And the group's shadowy leader, Abubakar Shekau, threatened to sell them into slavery in a 57-minute video obtained by AFP that the State Department said appears "to be legitimate."
There has been mounting anger and frustration in Nigeria at the failure of President Goodluck Jonathan's administration to find the girls aged 16 to 18, leading to protests on the streets.
"Some of the family members armed only with bows and arrows to fight terrorists armed with assault rifles rode into the forests on motorcycles to try to find their girls," said Klobuchar.
Six US senators have introduced a resolution supporting the Nigerian people and calling for the immediate release and return of the girls.

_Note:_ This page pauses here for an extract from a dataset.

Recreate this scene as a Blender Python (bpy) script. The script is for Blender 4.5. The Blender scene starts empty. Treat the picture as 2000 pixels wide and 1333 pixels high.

"We and our African allies should do everything to help the Nigerian government rescue innocent girls and return them to their families," Senator Dick Durbin, one of the resolution's sponsors, said in a tweet.
He called the Boko Haram kidnapping "an affront to the civilized world."
State Department deputy spokeswoman Marie Harf said Washington worries many of the girls have been moved out of the country, after local officials in northeastern Nigeria told AFP the girls had likely been taken to nearby Chad or Cameroon.
Fifty-three of the girls managed to escape from the militants but 223 were still being held, Nigerian state police said Friday.
"We have many indications many of them have likely been moved out of the country to neighboring countries," Harf told reporters.
"We will continue working with" the Nigerian authorities, she added, refusing to outline specific US help.